Je leur ai dit que ça aurait pu être leur prof d'histoire-géo pour qu'ils comprennent notre proximité avec ce professeur.

Gwenaël Le Payh, professeur de mathématiques à Bruz



Une fois en classe Gwenaël Le Paih et ses élèves ont beaucoup discuté : "je leur ai expliqué que pour nous, Samuel Paty, c'était un collègue, avce des élèves, des proches, un enfant et qu'on était en pleine solidarité avec ses proches et dans l'émotion, parce que c'était un collègue qui faisait son travail. Je leur ai dit que ça aurait pu être leur prof d'histoire-géo pour qu'ils comprennent notre proximité avec ce professeur, pourquoi ont était aussi touchés, parce que ça leur paraît un peu loin d'eux".

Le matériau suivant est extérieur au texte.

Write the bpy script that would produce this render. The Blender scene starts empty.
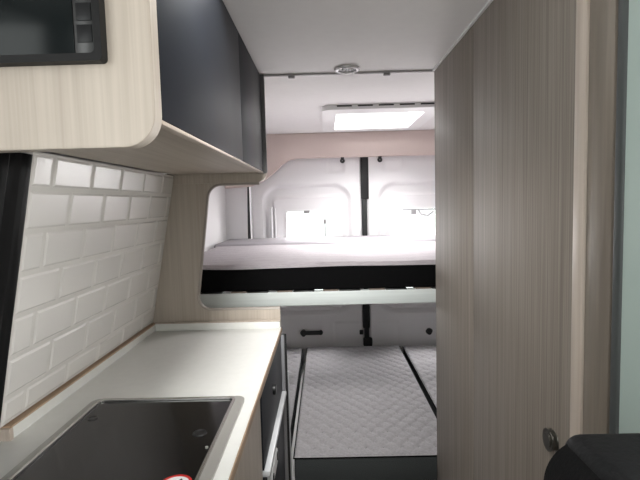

La lettre de Jean Jaurès n'a pas été lue. A la place, à 10h45, pour tout le monde, dans la cour, un texte, court, lu par le proviseur et rédigé par l'ensemble de l'équipe pédagogique "expliquait les raisons de notre émotion et pour expliquer ce que Samuel Paty avait fait avec ses élèves, expliquer son métier, un métier pour ouvrir les élèves à la liberté d'expression et à des sujets qui sont ceux de la République".  A 11h, la minute de silence "qui a été très bien respectée. Ca s'est passé avec beaucoup d'émotion". 
 

Demain, aller plus loin



Gwenaël Le Paih enseigne les maths. Mais lundi 2 novembre, il a parlé liberté d'expression, liberté de la presse, citoyenneté, esprit critique, caricatures, laïcité et religon. "Je ne sais pas si j'ai des élèves de confession musulmane dans ma classe. Je n'en sais rien. Mais en tout cas, je n'ai pas eu de réactions particulières de la part de mes élèves. Je leur ai demandé s'ils avaient tout compris. Je voyais que oui puisqu'ils hochaient la tête. (...) Et on a fait une heure de maths dans la foulée. Dans un très bon climat. Ca m'a fait du bien. Ca leur a fait du bien aussi je pense".

Julien Balivet, le prof de sport du collège Echange à Rennes, conclut : "on a amorcé un début de réflexion. (...) L’idée est qu’après, avec les collègues, on mette en place des initiatives pour aller au plus profond des choses".